___ DATA PROVIDED ___

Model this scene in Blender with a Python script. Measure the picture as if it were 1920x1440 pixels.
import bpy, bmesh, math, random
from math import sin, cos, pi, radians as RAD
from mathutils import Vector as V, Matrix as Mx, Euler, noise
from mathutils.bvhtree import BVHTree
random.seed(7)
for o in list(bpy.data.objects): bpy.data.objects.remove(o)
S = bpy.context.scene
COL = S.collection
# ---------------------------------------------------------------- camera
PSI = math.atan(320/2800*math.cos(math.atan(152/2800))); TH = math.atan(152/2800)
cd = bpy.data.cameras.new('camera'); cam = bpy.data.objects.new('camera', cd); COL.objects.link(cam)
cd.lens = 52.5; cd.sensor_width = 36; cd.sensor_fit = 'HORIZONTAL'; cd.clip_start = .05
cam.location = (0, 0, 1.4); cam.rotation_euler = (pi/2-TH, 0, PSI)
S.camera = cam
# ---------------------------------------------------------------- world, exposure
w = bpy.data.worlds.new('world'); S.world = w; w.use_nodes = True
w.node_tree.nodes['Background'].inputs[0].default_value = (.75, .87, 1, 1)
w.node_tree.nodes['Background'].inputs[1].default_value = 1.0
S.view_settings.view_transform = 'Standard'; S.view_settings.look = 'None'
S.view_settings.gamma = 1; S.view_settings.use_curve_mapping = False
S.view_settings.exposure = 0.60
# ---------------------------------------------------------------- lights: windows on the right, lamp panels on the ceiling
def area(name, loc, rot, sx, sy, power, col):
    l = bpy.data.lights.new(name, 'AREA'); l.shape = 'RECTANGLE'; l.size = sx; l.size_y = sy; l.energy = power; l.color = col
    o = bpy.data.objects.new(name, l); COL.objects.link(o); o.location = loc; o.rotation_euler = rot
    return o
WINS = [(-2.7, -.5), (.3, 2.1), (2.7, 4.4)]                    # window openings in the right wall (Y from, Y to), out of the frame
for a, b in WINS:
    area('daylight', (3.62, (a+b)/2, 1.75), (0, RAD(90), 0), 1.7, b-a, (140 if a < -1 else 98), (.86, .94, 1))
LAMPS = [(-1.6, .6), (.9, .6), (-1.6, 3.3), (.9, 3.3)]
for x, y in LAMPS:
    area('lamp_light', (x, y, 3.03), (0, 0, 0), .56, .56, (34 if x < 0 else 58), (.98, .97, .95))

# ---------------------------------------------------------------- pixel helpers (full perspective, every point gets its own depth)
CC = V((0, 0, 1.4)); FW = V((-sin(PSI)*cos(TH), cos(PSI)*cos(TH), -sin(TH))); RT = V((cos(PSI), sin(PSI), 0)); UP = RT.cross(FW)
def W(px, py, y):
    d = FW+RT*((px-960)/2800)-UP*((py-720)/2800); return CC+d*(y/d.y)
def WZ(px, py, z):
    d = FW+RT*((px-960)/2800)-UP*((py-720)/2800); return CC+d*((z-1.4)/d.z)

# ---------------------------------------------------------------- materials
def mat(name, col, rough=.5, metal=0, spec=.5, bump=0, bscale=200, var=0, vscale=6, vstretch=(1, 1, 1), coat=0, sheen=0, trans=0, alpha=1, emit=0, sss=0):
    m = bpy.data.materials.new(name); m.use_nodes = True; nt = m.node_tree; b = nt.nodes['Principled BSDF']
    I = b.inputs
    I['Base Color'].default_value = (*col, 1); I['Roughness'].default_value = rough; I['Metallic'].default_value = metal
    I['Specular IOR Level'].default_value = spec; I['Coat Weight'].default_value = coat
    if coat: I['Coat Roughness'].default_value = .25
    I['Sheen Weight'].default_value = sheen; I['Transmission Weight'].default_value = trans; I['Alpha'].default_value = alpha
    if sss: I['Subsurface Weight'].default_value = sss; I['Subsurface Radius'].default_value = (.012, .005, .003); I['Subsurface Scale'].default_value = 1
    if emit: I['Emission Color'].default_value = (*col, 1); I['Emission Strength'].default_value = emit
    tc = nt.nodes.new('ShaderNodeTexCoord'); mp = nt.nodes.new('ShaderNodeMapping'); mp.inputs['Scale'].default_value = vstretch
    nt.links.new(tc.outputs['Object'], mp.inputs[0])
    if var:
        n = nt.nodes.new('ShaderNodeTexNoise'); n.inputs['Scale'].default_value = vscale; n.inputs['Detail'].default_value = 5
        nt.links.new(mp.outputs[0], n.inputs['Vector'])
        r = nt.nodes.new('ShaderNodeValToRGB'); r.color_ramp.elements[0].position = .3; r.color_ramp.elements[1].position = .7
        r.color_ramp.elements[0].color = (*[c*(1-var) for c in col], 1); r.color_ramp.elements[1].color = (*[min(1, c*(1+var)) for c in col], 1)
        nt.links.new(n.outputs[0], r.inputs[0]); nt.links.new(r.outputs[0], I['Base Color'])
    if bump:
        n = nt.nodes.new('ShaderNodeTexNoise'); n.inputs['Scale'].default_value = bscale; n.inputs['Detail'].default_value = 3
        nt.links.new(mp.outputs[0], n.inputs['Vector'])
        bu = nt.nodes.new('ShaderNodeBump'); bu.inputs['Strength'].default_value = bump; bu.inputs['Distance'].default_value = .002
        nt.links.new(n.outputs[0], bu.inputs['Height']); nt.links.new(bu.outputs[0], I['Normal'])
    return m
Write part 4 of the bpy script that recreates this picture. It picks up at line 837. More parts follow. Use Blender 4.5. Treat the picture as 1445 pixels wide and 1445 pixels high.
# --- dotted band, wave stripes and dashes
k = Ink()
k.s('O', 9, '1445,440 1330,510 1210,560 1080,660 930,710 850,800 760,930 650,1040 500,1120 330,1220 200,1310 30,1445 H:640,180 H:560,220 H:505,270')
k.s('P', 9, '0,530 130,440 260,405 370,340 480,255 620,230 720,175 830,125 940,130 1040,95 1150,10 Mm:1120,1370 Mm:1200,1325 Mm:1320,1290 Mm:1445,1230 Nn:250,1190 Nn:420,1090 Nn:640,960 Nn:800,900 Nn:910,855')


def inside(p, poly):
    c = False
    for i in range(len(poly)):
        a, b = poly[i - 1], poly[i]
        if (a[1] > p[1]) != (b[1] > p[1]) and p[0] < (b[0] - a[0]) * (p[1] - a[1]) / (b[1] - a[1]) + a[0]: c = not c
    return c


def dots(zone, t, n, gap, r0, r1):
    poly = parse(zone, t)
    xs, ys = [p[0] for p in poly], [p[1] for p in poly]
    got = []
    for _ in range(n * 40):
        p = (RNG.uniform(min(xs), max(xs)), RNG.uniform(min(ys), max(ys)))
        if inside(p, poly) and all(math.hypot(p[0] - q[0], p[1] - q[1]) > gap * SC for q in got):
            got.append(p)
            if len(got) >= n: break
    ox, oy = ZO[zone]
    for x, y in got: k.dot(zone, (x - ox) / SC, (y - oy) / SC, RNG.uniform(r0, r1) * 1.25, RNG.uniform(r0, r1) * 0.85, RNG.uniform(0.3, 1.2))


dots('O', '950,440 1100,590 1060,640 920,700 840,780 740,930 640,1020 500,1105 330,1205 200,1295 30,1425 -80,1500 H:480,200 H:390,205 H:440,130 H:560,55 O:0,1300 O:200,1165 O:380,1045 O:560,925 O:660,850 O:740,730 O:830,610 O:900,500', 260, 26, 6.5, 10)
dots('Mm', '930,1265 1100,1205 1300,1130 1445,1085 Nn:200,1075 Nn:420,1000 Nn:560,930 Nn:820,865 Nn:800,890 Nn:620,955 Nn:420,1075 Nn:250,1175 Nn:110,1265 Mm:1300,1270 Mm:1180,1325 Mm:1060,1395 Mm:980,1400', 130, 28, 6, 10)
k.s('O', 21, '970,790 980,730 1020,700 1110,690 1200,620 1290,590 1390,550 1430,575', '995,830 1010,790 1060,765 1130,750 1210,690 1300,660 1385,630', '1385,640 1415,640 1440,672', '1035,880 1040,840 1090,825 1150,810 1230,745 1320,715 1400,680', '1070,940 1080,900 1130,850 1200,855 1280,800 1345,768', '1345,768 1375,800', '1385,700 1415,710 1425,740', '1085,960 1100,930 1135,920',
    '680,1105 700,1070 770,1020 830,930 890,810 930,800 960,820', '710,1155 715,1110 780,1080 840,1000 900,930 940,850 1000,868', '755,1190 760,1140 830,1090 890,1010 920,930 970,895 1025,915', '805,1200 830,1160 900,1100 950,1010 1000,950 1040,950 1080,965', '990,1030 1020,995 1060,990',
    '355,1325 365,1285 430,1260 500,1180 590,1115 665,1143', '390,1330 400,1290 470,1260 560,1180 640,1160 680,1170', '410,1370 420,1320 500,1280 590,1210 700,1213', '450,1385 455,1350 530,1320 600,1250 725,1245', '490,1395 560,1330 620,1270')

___

• REQUIRED WORK: Tally up the lines in the records that contain the word "this" and give only the total.

• RESPONSE: 2